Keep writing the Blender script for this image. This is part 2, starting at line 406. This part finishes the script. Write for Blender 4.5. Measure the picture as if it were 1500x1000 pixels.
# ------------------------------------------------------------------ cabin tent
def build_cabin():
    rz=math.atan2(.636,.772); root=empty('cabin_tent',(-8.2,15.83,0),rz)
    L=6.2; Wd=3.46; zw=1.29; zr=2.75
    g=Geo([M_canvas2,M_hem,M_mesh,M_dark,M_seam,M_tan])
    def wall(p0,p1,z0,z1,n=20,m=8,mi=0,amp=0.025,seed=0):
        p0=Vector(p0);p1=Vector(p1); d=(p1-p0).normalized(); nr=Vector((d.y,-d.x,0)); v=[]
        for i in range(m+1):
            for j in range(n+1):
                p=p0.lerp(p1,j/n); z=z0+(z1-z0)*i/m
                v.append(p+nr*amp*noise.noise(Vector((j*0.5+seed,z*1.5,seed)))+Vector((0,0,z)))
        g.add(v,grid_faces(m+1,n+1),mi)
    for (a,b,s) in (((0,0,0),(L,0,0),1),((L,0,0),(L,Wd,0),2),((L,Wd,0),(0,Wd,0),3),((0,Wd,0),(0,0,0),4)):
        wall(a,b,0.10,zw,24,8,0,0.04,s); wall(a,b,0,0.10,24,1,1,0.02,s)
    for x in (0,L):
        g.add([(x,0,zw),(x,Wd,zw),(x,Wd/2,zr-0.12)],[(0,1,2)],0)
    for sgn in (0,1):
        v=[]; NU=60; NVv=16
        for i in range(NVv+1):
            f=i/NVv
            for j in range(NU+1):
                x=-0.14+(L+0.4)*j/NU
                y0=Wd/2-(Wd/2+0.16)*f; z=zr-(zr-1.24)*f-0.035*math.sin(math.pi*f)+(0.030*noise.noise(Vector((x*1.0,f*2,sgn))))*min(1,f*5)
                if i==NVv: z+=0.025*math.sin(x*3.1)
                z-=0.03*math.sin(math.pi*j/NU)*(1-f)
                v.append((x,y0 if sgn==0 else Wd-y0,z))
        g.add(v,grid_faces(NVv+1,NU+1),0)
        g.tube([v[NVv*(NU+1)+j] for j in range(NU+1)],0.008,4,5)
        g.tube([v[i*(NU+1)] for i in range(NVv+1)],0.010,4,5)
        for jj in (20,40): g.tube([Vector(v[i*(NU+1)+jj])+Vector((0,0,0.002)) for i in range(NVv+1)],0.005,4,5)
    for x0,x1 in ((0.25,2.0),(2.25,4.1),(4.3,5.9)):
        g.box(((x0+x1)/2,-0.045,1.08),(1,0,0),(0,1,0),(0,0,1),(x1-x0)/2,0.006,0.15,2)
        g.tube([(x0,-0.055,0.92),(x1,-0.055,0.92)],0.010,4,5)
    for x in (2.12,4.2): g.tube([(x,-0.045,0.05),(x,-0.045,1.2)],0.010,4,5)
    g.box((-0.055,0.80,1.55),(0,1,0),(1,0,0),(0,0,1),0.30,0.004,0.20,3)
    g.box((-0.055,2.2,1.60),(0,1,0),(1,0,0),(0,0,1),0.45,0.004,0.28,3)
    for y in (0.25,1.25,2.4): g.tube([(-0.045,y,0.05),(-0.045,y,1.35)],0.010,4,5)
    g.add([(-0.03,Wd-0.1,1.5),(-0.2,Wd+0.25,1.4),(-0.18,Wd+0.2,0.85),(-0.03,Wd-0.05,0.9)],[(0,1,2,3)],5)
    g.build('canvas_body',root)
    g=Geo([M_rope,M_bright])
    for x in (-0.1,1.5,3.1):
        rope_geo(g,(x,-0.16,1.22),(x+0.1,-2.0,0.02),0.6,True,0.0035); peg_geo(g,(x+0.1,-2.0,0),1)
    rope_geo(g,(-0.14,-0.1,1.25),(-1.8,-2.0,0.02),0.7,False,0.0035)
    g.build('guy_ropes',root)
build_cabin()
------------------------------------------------
■ EXERCISE DESCRIPTION
Please set down the whole listing above without altering a single line.

■ ANSWER TO THE PROBLEM
Keep writing the Blender script for this image. This is part 2, starting at line 406. This part finishes the script. Write for Blender 4.5. Measure the picture as if it were 1500x1000 pixels.
# ------------------------------------------------------------------ cabin tent
def build_cabin():
    rz=math.atan2(.636,.772); root=empty('cabin_tent',(-8.2,15.83,0),rz)
    L=6.2; Wd=3.46; zw=1.29; zr=2.75
    g=Geo([M_canvas2,M_hem,M_mesh,M_dark,M_seam,M_tan])
    def wall(p0,p1,z0,z1,n=20,m=8,mi=0,amp=0.025,seed=0):
        p0=Vector(p0);p1=Vector(p1); d=(p1-p0).normalized(); nr=Vector((d.y,-d.x,0)); v=[]
        for i in range(m+1):
            for j in range(n+1):
                p=p0.lerp(p1,j/n); z=z0+(z1-z0)*i/m
                v.append(p+nr*amp*noise.noise(Vector((j*0.5+seed,z*1.5,seed)))+Vector((0,0,z)))
        g.add(v,grid_faces(m+1,n+1),mi)
    for (a,b,s) in (((0,0,0),(L,0,0),1),((L,0,0),(L,Wd,0),2),((L,Wd,0),(0,Wd,0),3),((0,Wd,0),(0,0,0),4)):
        wall(a,b,0.10,zw,24,8,0,0.04,s); wall(a,b,0,0.10,24,1,1,0.02,s)
    for x in (0,L):
        g.add([(x,0,zw),(x,Wd,zw),(x,Wd/2,zr-0.12)],[(0,1,2)],0)
    for sgn in (0,1):
        v=[]; NU=60; NVv=16
        for i in range(NVv+1):
            f=i/NVv
            for j in range(NU+1):
                x=-0.14+(L+0.4)*j/NU
                y0=Wd/2-(Wd/2+0.16)*f; z=zr-(zr-1.24)*f-0.035*math.sin(math.pi*f)+(0.030*noise.noise(Vector((x*1.0,f*2,sgn))))*min(1,f*5)
                if i==NVv: z+=0.025*math.sin(x*3.1)
                z-=0.03*math.sin(math.pi*j/NU)*(1-f)
                v.append((x,y0 if sgn==0 else Wd-y0,z))
        g.add(v,grid_faces(NVv+1,NU+1),0)
        g.tube([v[NVv*(NU+1)+j] for j in range(NU+1)],0.008,4,5)
        g.tube([v[i*(NU+1)] for i in range(NVv+1)],0.010,4,5)
        for jj in (20,40): g.tube([Vector(v[i*(NU+1)+jj])+Vector((0,0,0.002)) for i in range(NVv+1)],0.005,4,5)
    for x0,x1 in ((0.25,2.0),(2.25,4.1),(4.3,5.9)):
        g.box(((x0+x1)/2,-0.045,1.08),(1,0,0),(0,1,0),(0,0,1),(x1-x0)/2,0.006,0.15,2)
        g.tube([(x0,-0.055,0.92),(x1,-0.055,0.92)],0.010,4,5)
    for x in (2.12,4.2): g.tube([(x,-0.045,0.05),(x,-0.045,1.2)],0.010,4,5)
    g.box((-0.055,0.80,1.55),(0,1,0),(1,0,0),(0,0,1),0.30,0.004,0.20,3)
    g.box((-0.055,2.2,1.60),(0,1,0),(1,0,0),(0,0,1),0.45,0.004,0.28,3)
    for y in (0.25,1.25,2.4): g.tube([(-0.045,y,0.05),(-0.045,y,1.35)],0.010,4,5)
    g.add([(-0.03,Wd-0.1,1.5),(-0.2,Wd+0.25,1.4),(-0.18,Wd+0.2,0.85),(-0.03,Wd-0.05,0.9)],[(0,1,2,3)],5)
    g.build('canvas_body',root)
    g=Geo([M_rope,M_bright])
    for x in (-0.1,1.5,3.1):
        rope_geo(g,(x,-0.16,1.22),(x+0.1,-2.0,0.02),0.6,True,0.0035); peg_geo(g,(x+0.1,-2.0,0),1)
    rope_geo(g,(-0.14,-0.1,1.25),(-1.8,-2.0,0.02),0.7,False,0.0035)
    g.build('guy_ropes',root)
build_cabin()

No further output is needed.